This repo is a collection of my Neovim, tmux, zsh and atom configurations. This dotfile project is heavily inspired by Nick Nisi's dotfile project. See his talk vim + tmux - OMG! if you want to be inspired.

Install

  1. git clone https://github.com/nwaywood/dotfiles.git ~/.dotfiles
  2. cd ~/.dotfiles
  3. bash install.sh

This install.sh script will start by installing all symbolic links into your home directory. Every file with a .symlink extension will be symlinked to the home directory with a . in front of it. As an example, zshrc.symlink will be symlinked in the home directory as ~/.zshrc. Then, all files in the $DOTFILES/config directory will be symlinked to the ~/.config/ directory for applications that follow the XDG base directory specification, such as Neovim.

Next, the script will check to see if the OS is MacOS. If so, it will install Homebrew (if its not already installed) and will install all the packages listed in install/brew.sh. Then, install/osx.sh will run and change some OSX configurations. Finally, zsh is configured and oh-my-zsh is installed.

In install/ folder there are other scripts for installing go, atom, and npm packages which are not automatated. If you want to install any of these packages, manually run the file (e.g. bash install/atom.sh).

Neovim Setup

Neovim is a fork and drop-in replacement for vim. in most cases, you would not notice a difference between the two, other than Neovim allows plugins to run asynchronously so that they do not freeze the editor, which is the main reason I have switched over to it. Vim and Neovim both use Vimscript and most plugins will work in both (all of the plugins I use do work in both Vim and Neovim). For this reason, they share the same configuration files in this setup. Neovim uses the XDG base directory specification which means it won't look for a .vimrc in your home directory. Instead, its configuration looks like the following:

Vim Neovim
Main Configuratin File ~/.vimrc ~/.config/nvim/init.vim
Configuration directory ~/.vim ~/.config/nvim

Vim is likely already installed on your system. If using a Mac, MacVim will be installed from Homebrew. Neovim will also be installed from Homebrew by default on a Mac. For other systems, you may need to install Neovim manually. See their web site for more information.
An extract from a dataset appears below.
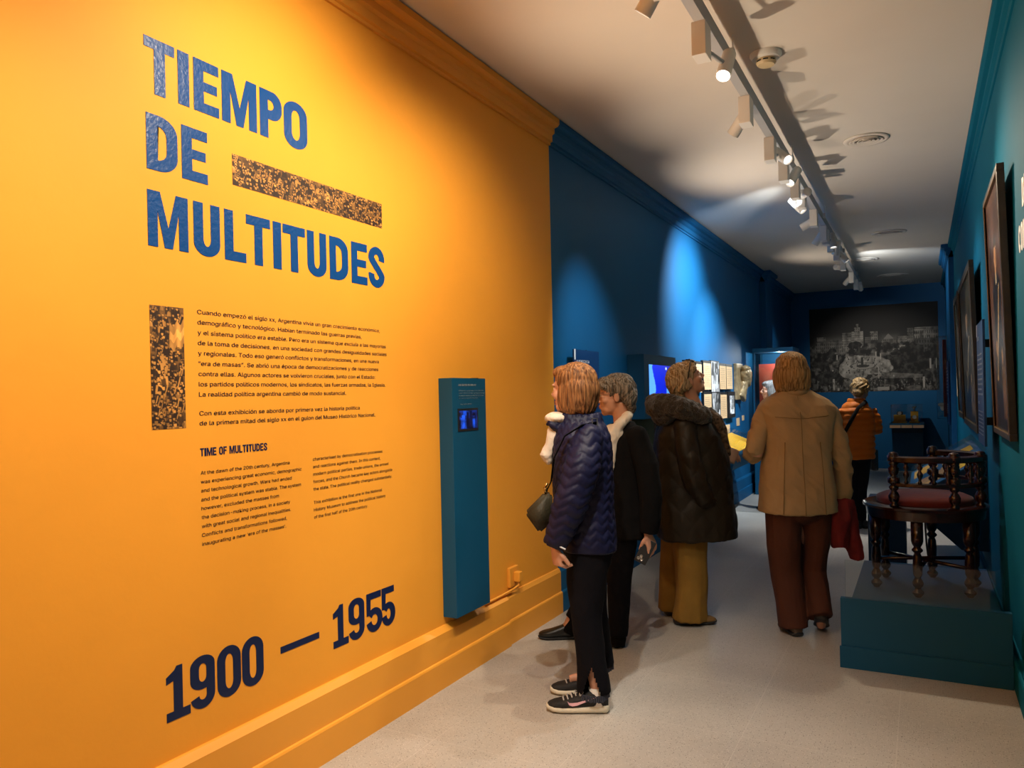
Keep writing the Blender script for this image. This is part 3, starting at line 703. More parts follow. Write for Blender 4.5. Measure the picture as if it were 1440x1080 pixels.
child_box('lining', M_red, vt, (vx0 + 0.03, vy0 + 0.03, 0.552), (vx1 - 0.03, vy1 - 0.04, 0.565))
child_box('glass_front', GL, vt, (vx0 + 0.027, vy0 + 0.006, 0.55), (vx1 - 0.027, vy0 + 0.012, 2.06))
child_box('glass_side', GL, vt, (vx1 - 0.014, vy0 + 0.027, 0.55), (vx1 - 0.008, vy1 - 0.027, 2.06))
ld = bpy.data.lights.new('added_case_light', 'POINT'); ld.energy = 11; ld.color = NEUT; ld.shadow_soft_size = 0.03  # fill light added to brighten the inside of the vitrine
lo = bpy.data.objects.new('added_case_light', ld); COL.objects.link(lo); lo.parent = vt; lo.location = Vector((-1.80, 11.68, 2.02)) - vt.location
tag(MB().box((-1.86, 11.80, 1.72), (-1.70, 11.83, 1.84), 0.004).box((-1.80, 11.80, 0.566), (-1.76, 11.83, 1.72)).build('exhibit_card', M_paper), 'small cream exhibit card on a stem inside the vitrine', 'exhibit')

# ---------------------------------------------------------------- end wall: mural and small exhibit case
def mural_img(nx, ny):
    yy, xx = np.mgrid[0:ny, 0:nx] / np.array([ny, nx])[:, None, None]
    cx = lambda p: (p - 230) / 1015.0
    cy = lambda p: (885 - p) / 655.0
    k = n2(ny, nx, 40, 26, 4, 1.0); k2 = n2(ny, nx, 9, 6, 4, 2.0)
    v = np.full((ny, nx), 0.010)
    v += 0.10 * np.exp(-((yy - cy(500)) / 0.06) ** 2) * np.clip(0.5 + k2, 0, 1)
    low = yy < cy(520); v[low] = np.clip(0.07 + 0.16 * k[low] + 0.05 * k2[low], 0.006, 0.5)
    def bld(x0, x1, y0, y1, t, nw, nr, ph=0.0):
        X = (xx - cx(x0)) / (cx(x1) - cx(x0)); Y = (yy - cy(y1)) / (cy(y0) - cy(y1))
        m = (X >= 0) & (X <= 1) & (Y >= 0) & (Y <= 1)
        win = (np.mod(X * nw + ph, 1) < 0.5) & (np.mod(Y * nr, 1) < 0.6)
        v[m] = (t * (0.75 + 0.5 * k[m])) * np.where(win[m], 0.35, 1.0)
    bld(285, 510, 495, 580, 0.20, 14, 3); bld(290, 365, 455, 487, 0.34, 6, 2); bld(400, 470, 480, 520, 0.16, 6, 2)
    bld(500, 575, 430, 560, 0.26, 6, 7); bld(575, 668, 425, 565, 0.36, 7, 8); bld(598, 644, 395, 430, 0.32, 3, 2); bld(613, 630, 368, 400, 0.28, 1, 1)
    bld(725, 782, 430, 495, 0.24, 4, 3); bld(680, 730, 470, 520, 0.12, 4, 3); bld(810, 925, 490, 525, 0.17, 8, 2)
    tri = (yy < cy(452) - np.abs(xx - cx(866)) * 1.5) & (yy > cy(490)); v[tri] = 0.22
    bld(935, 1010, 475, 525, 0.24, 8, 3); bld(1010, 1056, 418, 520, 0.22, 4, 5); bld(1062, 1243, 428, 500, 0.30, 11, 2, .2); bld(1065, 1240, 416, 430, 0.36, 1, 1); bld(900, 1000, 545, 590, 0.36, 5, 2)
    bld(1060, 1240, 500, 600, 0.10, 9, 3)
    rs = np.random.RandomState(4)
    for q in range(60):
        x = rs.uniform(235, 1240); y = rs.uniform(525, 640)
        if 480 < x < 830 and y > 600: continue
        r = rs.uniform(12, 42); m = ((xx - cx(x)) / (r / 1015)) ** 2 + ((yy - cy(y)) / (r * 0.75 / 655)) ** 2 < 1 + 0.7 * k2
        v[m] = np.clip(0.015 + 0.05 * k[m], 0.004, 1)
    for x, y, rx, ry in [(310, 660, 90, 45), (1000, 680, 200, 55), (380, 780, 130, 60), (1000, 790, 220, 60)]:
        m = ((xx - cx(x)) / (rx / 1015)) ** 2 + ((yy - cy(y)) / (ry / 655)) ** 2 < 1 + 0.5 * k2; v[m] = np.clip(0.022 + 0.05 * k[m], 0.004, 1)
    pl = ((xx - cx(660)) / (215 / 1015)) ** 2 + ((yy - cy(705)) / (92 / 655)) ** 2; m = pl < 1 + 0.35 * k2; v[m] = 0.30 + 0.2 * k[m]
    m = (yy < cy(700)) & (yy > cy(790)) & (xx > cx(470)) & (xx < cx(1120)) & (yy < cy(740) - (xx - cx(800)) * 0.12) & (xx > cx(800)); v[m] = 0.16 + 0.1 * k[m]
    ring = (((xx - cx(660)) / (105 / 1015)) ** 2 + ((yy - cy(690)) / (27 / 655)) ** 2); v[(ring < 1)] = 0.10; v[ring < 0.75] = 0.36; v[ring < 0.22] = 0.05
    v[(np.abs(xx - cx(656)) < 0.008) & (yy > cy(695)) & (yy < cy(625))] = 0.03
    for q in range(90):
        x = rs.normal(660, 110); y = rs.uniform(615, 780); m = (np.abs(xx - cx(x)) < 0.0032) & (np.abs(yy - cy(y)) < 0.009); v[m] = 0.05 if rs.rand() < .75 else 0.5
    m = (yy < cy(755)) & (yy > cy(860)) & (np.abs(xx - cx(735) ) < 0.06); v[m & (k > .2)] = 0.03
    for x, y0, y1, wd in [(423, 785, 872, 7), (1128, 783, 868, 9), (1178, 650, 725, 6), (803, 598, 645, 5), (766, 585, 622, 4), (785, 700, 790, 4), (460, 855, 875, 8), (455, 600, 640, 4)]:
        m = (np.abs(xx - cx(x)) < wd / 1015) & (yy < cy(y0)) & (yy > cy(y1)); v[m] = 0.5
    m = (np.abs((yy - cy(865)) - (xx - cx(820)) * 0.0) < 0.02) & (np.abs(xx - cx(820)) < 0.045); v[m] = 0.42
    fr = yy < cy(790); spk = n2(ny, nx, 120, 40, 2, 6.0); v[fr & (spk > 0.55)] = 0.22
    edge = np.clip(np.minimum(xx, 1 - xx) * 14, 0, 1); v *= 0.35 + 0.65 * edge
    return np.clip(v, 0.003, 1)[..., None] * np.array([1.0, 0.94, 0.82]) * 0.8
mu = picture('mural', (-1.91, YE - 0.006, 1.45), (2.20, 0, 0), (0, 0, 1.62), mural_img(330, 230), vcol_mat('mural_print', 0.7))
tag(mu, 'black and white photographic mural of a city square on the far end wall', 'mural')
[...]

link.sh will symlink the XDG configuration directory into your home directory. Inside of .zshrc, the EDITOR shell variable is set to nvim, defaulting to Neovim for editor tasks, such as git commit messages. Additionally, I have aliased vim to nvim in aliases.zsh You can remove this if you would rather not alias the vim command to nvim.

Installation

Neovim plugins are managed with vim-plug. To install plugins, run:

nvim +PlugInstall

ZSH Setup

ZSH is configured in the zshrc.symlink file, which will be symlinked to the home directory. The following occurs in this file:

  • set the EDITOR to nvim
  • Recursively search the $DOTFILES/zsh directory for files ending in .zsh and source them
  • Setup oh-my-zsh and install plugins
  • Add the ~/bin and $DOTFILES/bin directories to the path
  • And more...

nick.zsh-theme contains my custom terminal prompt. If you would like to use it, manually copy it into ~/.oh-my-zsh/custom/themes or change ZSH_THEME in zshrc.symlink from nick to one of the built-in themes (e.g. robbyrussell)

Tmux Setup

Tmux is a terminal multiplexor which lets you create windows and splits in the terminal that you can attach and detach from. I use it to keep multiple projects open in separate windows and sessions and to create an IDE-like environment to work in where I can have my code open in Neovim and a shell open to run tests/scripts. Tmux is configured in ~/.tmux.conf, and in tmux/theme.sh, which defines the colors used, the layout of the tmux bar, and what what will be displayed, including the time and date, open windows, tmux session name, computer name. If not running on macOS, this configuration should be removed.

Installation

Tmux plugins are managed with tpm. To install plugins, run:

<prefix> - I

from within tmux. This installs the tmux-resurrect plugin which lets tmux sessions/windows/panes be persisted across OS reboots. prefix - ^s to save the tmux environment and prefix - ^r to restore the tmux environent.